The companies said their joint offering across fronthaul/backhaul will include the Ericsson Router 6000 flagship mobile backhaul portfolio and Ericsson Fronthaul 6000 with high-density optical solutions to complement microwave solutions for Common Public Radio Interface (CPRI) and eCPRI transport; and Ericsson's 5G-ready Mini-Link technology for microwave radio backhaul.

For WAN services and IP transport, the product includes Juniper's MX and PTX-series solutions to support mobile infrastructure for 10G/100G/400G optical transport, with its Junos OS -- Junos Node Slicing, Juniper Telemetry Interfaces, and 5G CUPS User Plane -- software.

For security, the companies said Ericsson's radio base stations already come integrated with Juniper's SRX Series Services Gateway for 4G and 5G services, with Juniper saying it will "continue to enhance its security solutions to work efficiently with Ericsson's RAN solutions as they evolve to 5G".

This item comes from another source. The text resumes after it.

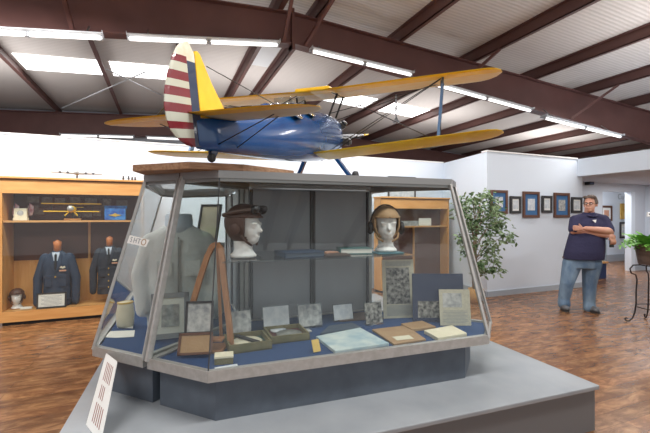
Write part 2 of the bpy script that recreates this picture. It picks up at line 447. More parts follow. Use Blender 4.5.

Juniper had announced the fifth generation of its MX routing platform, including custom silicon with built-in encryption and end-to-end security in June.

Lastly, Ericsson's unified management and control solution will be integrated across Juniper and Ericsson's products.

Speaking with ZDNet in Sydney last week, Juniper CEO Rami Rahim had said 5G would see an "evolutionary introduction" rather than an immediate shift by telcos to a new network.

"You might start with the RAN technology but then introduce the back-end functions in time, so it'll take a bit more of an evolutionary approach before we get -- it'll probably still be another year or two before we get to a full-fledged 5G implementation anywhere," Rahim told ZDNet.

Read also: Juniper aims to grow telco business with enhanced Contrail

The chief executive added that Juniper's Contrail provides all three key components required for operators: Visibility, network insights, and automation.

Automation solves what Rahim called the "single most important problem" in the industry -- complexity, which he said bogs down enterprises and telco operators, slowing innovation and "trapping talent" in mundane tasks.

"This one single platform with a super easy-to-use interface gives you all three things: The visibility into what's happening in the network so you're not running your network blind; the insights that comes from powerful analytics engine that converts that visibility into nuggets of wisdom that can be used for a variety of things," Rahim told ZDNet.

"But one of the most important things is automation, and it's there, it's all about intent-based automation, so rather than having to be a routing expert or an MPLS expert or a cloud security expert ... you specify the intent and you leave the complexity and the abstraction of that complexity to us at Juniper."

Taking such complexity away from telcos during their move to cloud will ensure they are able to remain profitable in an industry packed with cloud providers and over-the-top players, Rahim said.

"With telcos, it's all about that transition from becoming connectivity providers to being true cloud providers offering next-generation services to their customers; with enterprises, it's around moving to a multi-cloud architecture, and we have solutions for that," he explained.

"If we can make that easier for them, then they can move faster and that would benefit them. Enterprises are all trying to grapple with this move to a multi-cloud strategy where they have applications and assets that sit in private datacentres but also in the public cloud, and it's too difficult to do so we will have solutions that will allow them to achieve that again with security and with simplicity."